Vancouver's Sebastien Le Toux (left) and Philadelphia's Porfirio Lopez interact during a 0-0 tie in Chester, Pa. last Saturday at PPL Park.

Wow ... so where, exactly, do you start? The smoking ruin that serves as the opening sequence of the Philadelphia Union's third-ever season in Major League Soccer has left a lot of us searching for answers, assurances, ports in the storm, even.

The progress made from Year 1 to Year 2 was so palpable that supporters started to expect a similar climb in the 2012 season. While that jump into the MLS stratosphere still might be possible this seaon, the hole that the Union have dug themselves by starting 0-3-1 (with just 2 goals scored) makes such a big stride improbable at best ... and nearly impossible in the minds of most informed observers.

When you're a passionate fan of any sports team, laying blame is always the first instinct ... the default option, if you will.

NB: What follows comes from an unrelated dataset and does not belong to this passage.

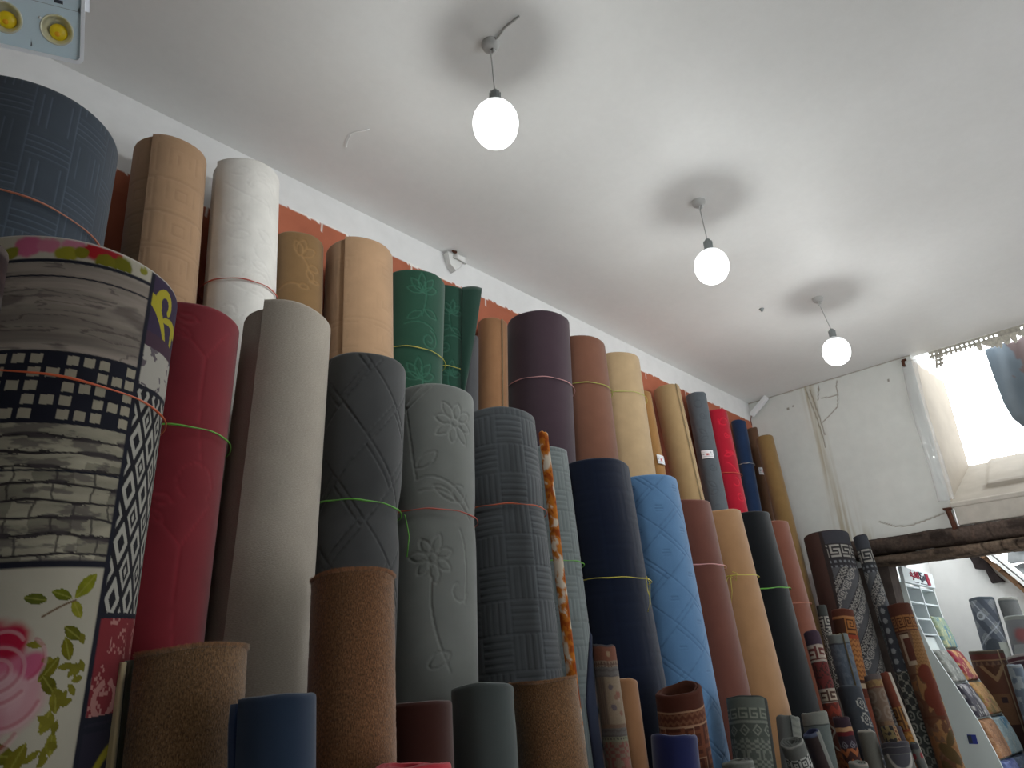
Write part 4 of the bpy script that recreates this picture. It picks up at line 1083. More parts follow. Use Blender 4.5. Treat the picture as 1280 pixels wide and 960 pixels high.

It's actually kind of fun. People may think I'm ungrateful for what Union manager Peter Nowak "accomplished" in his second season (2011) at the helm of the team, but that's not really the case.

There's no doubt that Nowak's teams have been extremely fit over the course of his MLS managerial career, but when it comes to tactics it seems the coach facing him across the touchline has held the trump card each and every time. That fact has become embarrassingly clear four games into this MLS campaign.

It took about 20 minutes of watching the Union's rain-soaked 2012 debut at Jenn-Weld Field in Portland, Ore., a few weeks ago on ESPN2 to deduce that new left back Porfirio Lopez, a new addition from Costa Rica, was ... shall we say ... just a little bit soft. I've been watching MLS since its debut season in 1996, and I don't think I've seen any player turn his back or shy away from contact as much as Lopez did that night.

His palpable decision to play a non-contact-based style set the tone for a second-half disaster that gave Portland a distinct advantage. Union central defender Carlos Valdes and midfielder Gabriel Gomez were the only players to show up that night.

Then we have the case of young striker Jack McInerney. When Nowak decided to cut loose proven striker ... and fan favorite ... Sebastien Le Toux, the manager basically pushed some of that scoring pressure on to a youngster in McInerney who is still finding his feet in the league. Jack Mac, as we call him, does all the right things ... he runs around the pitch, launches himself toward balls crossed into the box and then ... nothing. Absolutely nothing.

I've never doubted the kid's commitment, but when you decide to don the No. 9 shirt you had better back up that bravado with some goals. So far, there's nothing doing on that front.

And then there's Lionard Pajoy. This is a 30-year-old Colombian striker who, we're told, was a ready-made replacement for Le Toux. Well, despite what out-of-touch, hyper color commentator Bob Rigby says about this guy, I see an overaged, sloth-like poacher at best and a lazy, slow-moving carthorse/donkey at worst.

Yes, Pajoy has scored a goal, but he's not Le Toux ... in any way, shape or form. This is where there must be some sort of arrangement where the Union's Colombian scout/front-office guy Diego Gutierrez must have some sort of incriminating pictures of Nowak and CEO Nick Sakiewicz. How else does this happen?

Last year's Union goalkeeper ... Colombian Faryd Mondragon, who at his zenith played for Galatasaray in Turkey, a perennial UEFA Champions League participant ... decided he wanted to head back to his homeland, thus leaving Philly in a serious lurch. Nowak has been forced to play Zac MacMath.

His shaky play in the first few matches conjured up images of rookie keeper Chris Seitz in his disastrous 2010 campaign, but MacMath puts forth a much more polished, talented persona than Seitz could have ever dreamed of. But the rangy MacMath has righted the ship, displaying his unique, athletic talents on many occasions recently.

When a team has played with such a passionless posture over 360 minutes like the Union has, you can't dismiss the fact that the coach has lost the locker room.

Especially in the home games against Colorado and Vancouver, one would think that the partisan crowd would have been in a position to will the team forward to the point of getting a positive result.

However, the Union players didn't seem able (or willing ... in a reverse of the wordplay) to feed off the negligible noise and thrust the team forward. In a season that's quickly losing its promise as far as the playoffs are concerned, this could become the norm at PPL Park.

And if that's the case ... if Nowak's intransigence and "my-way-is-the-highway" approach leads to a season outside the MLS playoffs ... then the ownership group had better be ready for crowds closer to 12,000 than 18,000 as the team enters Year 4.

As a seasoned (read 30-plus years) Philly sports fan who happened upon English soccer in 1999 when I attended a West Ham v. Watford English Premier League game in east London in the fall of 1999, that's not an outcome anyone will have planned for.

And if losing becomes the norm for the Union, good luck getting a bunch of people out to Chester, Pa., on a cold spring night.